40 tys. euro miało początkowo trafić na modernizację farmy znajdującej się we wsi Pomezi (140 km na wschód od Pragi). Po drodze jednak farma została wykupiona przez lokalnego bossa, który założył tam luksusowy dom publiczny „Ojcovízna”. Sprawę zbadała Komisja Europejska, która uznała, że skoro burdel ma w nazwie „publiczny”, to znaczy, że nie doszło do naruszeń.

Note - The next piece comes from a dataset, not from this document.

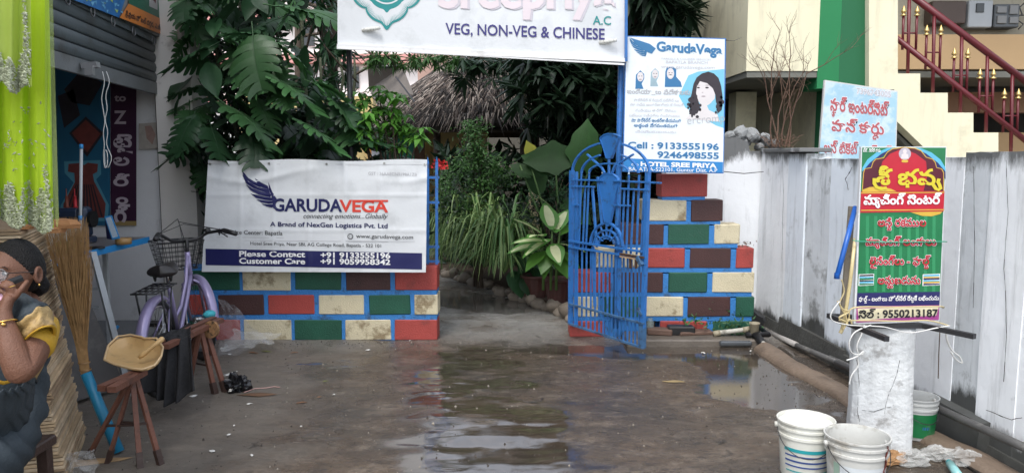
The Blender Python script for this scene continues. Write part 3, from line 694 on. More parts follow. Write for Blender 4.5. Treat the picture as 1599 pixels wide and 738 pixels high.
ink(Sb, 'Please Contact', 374, 476, 400, 8.4, WPR, bn, .03, 401); ink(Sb, 'Customer Care', 374, 476, 411, 8.4, WPR, bn, .03, 412)
ink(Sb, '+91 9133555196', 501, 609, 402, 8.4, WPR, bn, .03, 403); ink(Sb, '+91 9059958342', 501, 609, 412, 8.4, WPR, bn, .03, 413)
ink(Sb, 'GST : 36AAECN9199A1ZB', 575, 651, 273, 5, GREYP, bn, 0, 275)
for x0, y0, x1, y1 in ((338, 370, 443, 370.6), (540, 375.6, 648, 376.4), (383, 375, 606, 377), (328, 256, 660, 256.5)):
    flat(Sb, [(x0, y0), (x1, y1), (x1, y1 + .6), (x0, y0 + .6)], GREYP, bn, 'print_line', .003)
flat(Sb, ell(342.5, 360, 3.3, 3.3, 16) , BLK, bn, 'pin_icon', .0035); flat(Sb, [(340, 362), (345, 362), (342.5, 368)], BLK, bn, 'pin_icon', .0035); flat(Sb, ell(342.5, 360, 1.3, 1.3, 10), RINK, bn, 'pin_icon', .0045)
flat(Sb, ell(547, 369, 4.6, 4.6, 20), BLK, bn, 'globe_icon', .003); flat(Sb, ell(547, 369, 3.8, 3.8, 20), VINYL, bn, 'globe_icon', .0036)
for e_ in (1.6, 3.6): flat(Sb, ell(547, 369, e_, 3.9, 16), BLK, bn, 'globe_icon', .004 + .0005 * (4 - e_)); flat(Sb, ell(547, 369, e_ - .6, 3.6, 16), VINYL, bn, 'globe_icon', .0043 + .0005 * (4 - e_))
def wing(S, ox, oy, s, m, par, flip=1):
    feathers = [((0, 0), (3, 12), (14, 20), (27, 26), (34, 26), (24, 20), (10, 12)),
                ((0, 6), (6, 20), (18, 28), (32, 33), (44, 37), (42, 30), (24, 26), (10, 18)),
                ((6, 22), (13, 31), (26, 38), (44, 42), (46, 37), (30, 33), (16, 28)),
                ((13, 36), (22, 43), (36, 46), (47, 47), (48, 43), (34, 41), (22, 38)),
                ((22, 45), (30, 50), (42, 52), (49, 51), (49, 48), (36, 47)),
                ((30, 52), (38, 56), (46, 58), (50, 57), (49, 53), (40, 53)),
                ((20, 12), (30, 19), (40, 24), (42, 30), (32, 27), (24, 21)),
                ((41, 18), (42, 30), (46, 40), (49, 60), (53, 52), (54, 44), (47, 33))]
    for f in feathers: flat(S, [(ox + x * s, oy + y * s * flip) for x, y in f], m, par, 'wing_print', .0045)
wing(Sb, 378, 266, 1.0, NAVY, bn)
for i, (x, y) in enumerate(((325, 252), (420, 251), (510, 252), (600, 251), (666, 253))):
    m = MB(); m.disc(Sb(x + (3 if i == 0 else -3 if i == 4 else 0), y + 4, .004), .009, 12, (0, -1, 0), .003); m.build('eyelet', mat('eyelet_metal', (.4, .4, .4), .3, metal=.9), bn)
    m = MB(); m.tube([Sb(x, y + 4, .006), at(x, y - 12, 6.12)], .002, 5); m.build('tie', M_BLACK, bn)
# blue railing on the low wall
br = thing('wall_railing', 'blue metal railing standing on the low block wall at its gate end', 'railing')
Sk = plane((0, 6.2, 0), (0, -1, 0))
for x in list(range(340, 660, 28)) + [668, 682]:
    m = MB(); w_ = .022 if x > 660 else .016; m.bar(Sk(x, 417), Sk(x, 254 if x > 660 else 262), w_); m.build('upright', M_BLUE, br)
    if x > 660: m = MB(); p = Sk(x, 254); m.lathe([(.0005, .05), (.011, .0), (.011, -.01)], p, 4); m.build('spike', M_BLUE, br)
for y in (277, 316, 385, 408):
    m = MB(); m.bar(Sk(330, y), Sk(686, y), .012, .02); m.build('cross_rail', M_BLUE, br)
mb = MB()
for k in range(46):
    x = rnd.uniform(674, 699); y = rnd.uniform(250, 264); p = at(x, y, 6.35 + rnd.uniform(-.1, .1)); d = V(rnd.uniform(-1, 1), rnd.uniform(-1, 1), rnd.uniform(-1, 1)).normalized() * .018; e = d.orthogonal().normalized() * .01
    mb.add([p - d, p + e, p + d, p - e], [(0, 1, 2, 3)])
fl = thing('red_flowers', 'small cluster of red flowers above the blue railing end', 'flowers'); o = mb.build('petals', mat('red_petal', (.45, .012, .012), .6, .1), fl); o['kind'] = 'stuff'
mb = MB(); mb.tube([at(686, 262, 6.35), at(688, 330, 6.5), at(690, 420, 6.6)], .005, 5); mb.build('stem', mat('green_stem', (.05, .1, .02), .7), fl)

# ---- overhead restaurant sign box
ob = thing('overhead_sign', 'large white restaurant sign box hanging over the gateway', 'sign')
def wo(px, py):
    u = (px - 527) / 450; v = (py + 140) / 230
    return .010 * noise.noise(Vector((u * 2.2, v * 2, 1))) + .006 * math.sin((u * 14 - v * 9)) * max(0, u - .45) * max(0, v - .2) * 2 + .006 * math.sin(u * 6 + v * 5) * v
So = plane((0, 5.98, 0), (0, -1, 0), wo)
def oq(u, v):
    y = -190 * (1 - v) + (72 + 21 * u) * v; x = (527 + 452 * u)
    return x, y
m = MB(); m.grid(lambda u, v: So(*oq(u, v)), 80, 44); m.build('face_sheet', VINYL, ob, True)
Sf = plane((0, 5.995, 0), (0, -1, 0))
def slab(name, q, y0, y1, m_, par, bev=None):
    """thick slab from px outline at depth y0 to y1"""
    S_ = plane((0, y0, 0), (0, -1, 0)); mb = MB(); P = [S_(*p) for p in q]; mb.prism(P, (0, y1 - y0, 0)); return mb.build(name, m_, par, fix=True)
slab('box_back', [(528, -192), (978, -192), (978, 93), (528, 73)], 6.03, 6.2, mat('dark_sign_back', (.03, .035, .045), .7), ob)
slab('bottom_strip', [(526, 69), (740, 79), (979, 91), (979, 97), (740, 86), (526, 75)], 5.955, 6.02, mat('white_strip_metal', (.7, .7, .7), .4, .05, 5, .05, dirt=(.4, .38, .35), damt=.5), ob)
slab('sagging_strip', [(526, 75), (740, 86), (975, 99), (975, 102), (740, 88), (526, 76.5)], 5.94, 5.955, mat('white_strip_metal', (.7, .7, .7)), ob)
slab('side_strip', [(976, -190), (980, -190), (980, 96), (976, 96)], 5.95, 6.2, M_BLUE, ob)
ink(So, 'Sreepriya', 690, 960, 12.5, 52, PALE2, ob, .03, 14, off=.004); ink(So, 'Sreepriya', 686, 957, 11, 52, PALE, ob, .03, 12.5, off=.006)
ink(So, 'A.C', 926, 954, 38.5, 13.5, TEAL, ob, .012, 39); ink(So, 'VEG, NON-VEG & CHINESE', 696, 944, 53, 17, VIOL, ob, .016, 62)
# emblem: scalloped lotus ring
cx_, cy_ = 604, -20
def lobe_r(a, r0, hi, tipk):
    ph = ((a / (math.pi / 2) + .5) % 1 - .5) * 2; return r0 + hi * (1 - abs(ph) ** 2.4) ** .8 + tipk * math.exp(-(ph / .13) ** 2)
def lobe(r0, hi, tipk): return [(cx_ + lobe_r(a, r0, hi, tipk) * math.sin(a), cy_ + lobe_r(a, r0, hi, tipk) * math.cos(a)) for a in [2 * math.pi * k / 256 for k in range(256)]]
flat(So, lobe(47, 10, 10), TEAL, ob, 'emblem_print', .004); flat(So, lobe(44, 9.6, 7), VINYL, ob, 'emblem_print', .0046)
mb = MB()
for k in range(150):
    a = 2 * math.pi * (k + .5) / 150; rr = lobe_r(a, 44, 9.6, 7) + .4; r0 = rr - 8 - 2 * abs(math.sin(a * 8))
    mb.add([So(cx_ + r0 * math.sin(a), cy_ + r0 * math.cos(a), .0052), So(cx_ + rr * math.sin(a - .011), cy_ + rr * math.cos(a - .011), .0052), So(cx_ + rr * math.sin(a + .011), cy_ + rr * math.cos(a + .011), .0052)], [(0, 1, 2)])
o = mb.build('emblem_rays', TEAL, ob); o['kind'] = 'stuff'
flat(So, lobe(33, 2, 5), TEAL, ob, 'emblem_print', .0056); flat(So, ell(cx_, cy_, 27, 27, 60), VINYL, ob, 'emblem_print', .0064); flat(So, ell(cx_, cy_, 24.5, 24.5, 60), TEAL, ob, 'emblem_print', .0068); flat(So, ell(cx_, cy_, 20, 20, 60), VINYL, ob, 'emblem_print', .0072)
for x, y in ((566, 48), (936, 67)):
    m = MB(); p0 = So(x, y, .0); p1 = So(x + 27, y - 4 if x < 600 else y - 4, .045); m.tube([p0, p0.lerp(p1, .5), p1], [.014, .017, .012], 8); m.build('tie_rag', mat('pale_rag', (.62, .62, .58), .8, .1, 30, .4, dirt=(.08, .06, .05), damt=.7, dscale=40), ob, True)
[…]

Za otrzymane pieniądze klub „Ojcovízna”:
- wyremontował dach;
- kupił leki na rzeżączkę;
- przygotował nowy cennik, oferując alfonsom zniżki 25%;
- zainwestował w reklamę na granicy polsko-czeskiej „Zarejestruj się i bzikaj”;
- kupił nowe kamery oraz łącza internetowe.
Eurosceptyk Jiří Pospíšil-Stošunko skrytykował aferę, mówiąc, że pieniądze z jednego burdelu trafiły do jego mniejszej filii.